▸ **OBJECTIVE**: Up to and including the line with "PI = math.pi", reproduce the listing below exactly, beginning at its first line.

▸ **SUPPLIED INFORMATION**:
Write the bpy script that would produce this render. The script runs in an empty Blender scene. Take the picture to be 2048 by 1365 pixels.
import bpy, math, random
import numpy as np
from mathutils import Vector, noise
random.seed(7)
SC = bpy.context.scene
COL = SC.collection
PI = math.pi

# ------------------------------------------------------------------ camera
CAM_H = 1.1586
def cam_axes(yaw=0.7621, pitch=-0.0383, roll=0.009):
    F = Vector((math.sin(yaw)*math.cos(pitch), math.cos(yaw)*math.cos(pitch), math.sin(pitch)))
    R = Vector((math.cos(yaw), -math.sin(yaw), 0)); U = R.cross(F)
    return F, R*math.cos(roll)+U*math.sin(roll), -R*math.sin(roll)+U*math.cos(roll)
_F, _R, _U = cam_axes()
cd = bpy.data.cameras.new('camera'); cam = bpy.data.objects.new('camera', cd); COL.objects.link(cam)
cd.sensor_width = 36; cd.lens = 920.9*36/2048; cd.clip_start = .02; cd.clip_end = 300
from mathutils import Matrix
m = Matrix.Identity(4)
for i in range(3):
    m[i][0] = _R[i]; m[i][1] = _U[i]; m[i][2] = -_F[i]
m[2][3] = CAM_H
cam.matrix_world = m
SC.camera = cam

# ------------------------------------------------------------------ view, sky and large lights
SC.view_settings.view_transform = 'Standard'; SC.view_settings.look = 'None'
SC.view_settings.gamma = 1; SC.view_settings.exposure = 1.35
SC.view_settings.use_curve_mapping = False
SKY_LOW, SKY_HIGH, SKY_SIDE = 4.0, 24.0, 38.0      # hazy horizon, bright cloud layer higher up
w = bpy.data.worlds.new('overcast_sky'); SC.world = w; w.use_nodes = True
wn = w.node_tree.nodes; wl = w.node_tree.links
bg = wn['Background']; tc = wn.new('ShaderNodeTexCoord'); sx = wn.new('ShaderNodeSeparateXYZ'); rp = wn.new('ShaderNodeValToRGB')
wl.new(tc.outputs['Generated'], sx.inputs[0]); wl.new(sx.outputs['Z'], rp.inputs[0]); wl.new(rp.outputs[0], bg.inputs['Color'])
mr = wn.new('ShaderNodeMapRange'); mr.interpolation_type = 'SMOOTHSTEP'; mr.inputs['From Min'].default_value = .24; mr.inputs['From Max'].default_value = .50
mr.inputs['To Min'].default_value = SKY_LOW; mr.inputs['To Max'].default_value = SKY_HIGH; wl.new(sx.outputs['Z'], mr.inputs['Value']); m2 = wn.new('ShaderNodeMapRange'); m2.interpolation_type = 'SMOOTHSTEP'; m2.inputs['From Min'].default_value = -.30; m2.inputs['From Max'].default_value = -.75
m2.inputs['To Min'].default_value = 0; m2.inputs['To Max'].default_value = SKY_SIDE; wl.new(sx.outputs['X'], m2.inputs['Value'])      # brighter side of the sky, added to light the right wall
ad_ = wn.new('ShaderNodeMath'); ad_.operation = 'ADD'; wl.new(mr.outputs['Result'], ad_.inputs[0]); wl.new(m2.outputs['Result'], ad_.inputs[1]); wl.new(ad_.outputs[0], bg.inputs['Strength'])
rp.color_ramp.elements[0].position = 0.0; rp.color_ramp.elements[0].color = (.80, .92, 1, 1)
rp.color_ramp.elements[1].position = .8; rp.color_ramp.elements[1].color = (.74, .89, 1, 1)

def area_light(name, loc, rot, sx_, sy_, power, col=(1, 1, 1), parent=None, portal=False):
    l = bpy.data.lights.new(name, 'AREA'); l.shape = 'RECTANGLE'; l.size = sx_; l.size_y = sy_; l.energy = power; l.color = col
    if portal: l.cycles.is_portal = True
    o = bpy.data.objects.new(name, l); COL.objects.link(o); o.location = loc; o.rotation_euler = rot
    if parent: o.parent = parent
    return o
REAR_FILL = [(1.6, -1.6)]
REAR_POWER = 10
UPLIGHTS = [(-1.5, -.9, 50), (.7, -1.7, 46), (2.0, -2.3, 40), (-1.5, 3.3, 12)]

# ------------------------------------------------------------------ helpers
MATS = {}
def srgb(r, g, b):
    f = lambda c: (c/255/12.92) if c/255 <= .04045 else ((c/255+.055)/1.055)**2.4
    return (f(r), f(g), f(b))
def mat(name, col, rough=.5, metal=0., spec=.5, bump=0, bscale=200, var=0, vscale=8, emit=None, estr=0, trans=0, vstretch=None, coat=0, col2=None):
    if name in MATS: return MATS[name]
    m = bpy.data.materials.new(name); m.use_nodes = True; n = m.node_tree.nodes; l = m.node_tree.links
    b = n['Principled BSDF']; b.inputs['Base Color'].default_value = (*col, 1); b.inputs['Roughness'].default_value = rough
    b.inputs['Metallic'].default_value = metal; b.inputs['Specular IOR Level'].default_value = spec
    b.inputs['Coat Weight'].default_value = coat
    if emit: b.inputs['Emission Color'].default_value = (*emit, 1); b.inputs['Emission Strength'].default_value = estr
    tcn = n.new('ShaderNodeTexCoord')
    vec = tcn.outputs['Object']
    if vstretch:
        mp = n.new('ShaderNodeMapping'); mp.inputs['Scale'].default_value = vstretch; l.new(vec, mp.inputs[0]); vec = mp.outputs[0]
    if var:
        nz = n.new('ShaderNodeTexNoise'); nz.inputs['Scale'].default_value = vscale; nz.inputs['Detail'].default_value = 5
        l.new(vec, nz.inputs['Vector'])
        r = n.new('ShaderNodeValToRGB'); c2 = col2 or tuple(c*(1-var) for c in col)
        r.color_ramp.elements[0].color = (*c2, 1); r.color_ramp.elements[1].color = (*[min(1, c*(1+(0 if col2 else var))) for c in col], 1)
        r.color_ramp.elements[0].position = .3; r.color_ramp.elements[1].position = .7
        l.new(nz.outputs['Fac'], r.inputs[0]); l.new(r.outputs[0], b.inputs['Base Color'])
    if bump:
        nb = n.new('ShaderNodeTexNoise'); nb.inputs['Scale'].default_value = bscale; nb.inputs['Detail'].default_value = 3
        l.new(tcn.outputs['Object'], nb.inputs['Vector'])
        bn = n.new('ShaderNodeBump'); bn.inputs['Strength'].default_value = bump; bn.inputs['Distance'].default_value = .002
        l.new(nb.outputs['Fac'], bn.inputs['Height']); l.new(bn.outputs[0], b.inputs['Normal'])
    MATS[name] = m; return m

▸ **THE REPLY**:
Write the bpy script that would produce this render. The script runs in an empty Blender scene. Take the picture to be 2048 by 1365 pixels.
import bpy, math, random
import numpy as np
from mathutils import Vector, noise
random.seed(7)
SC = bpy.context.scene
COL = SC.collection
PI = math.pi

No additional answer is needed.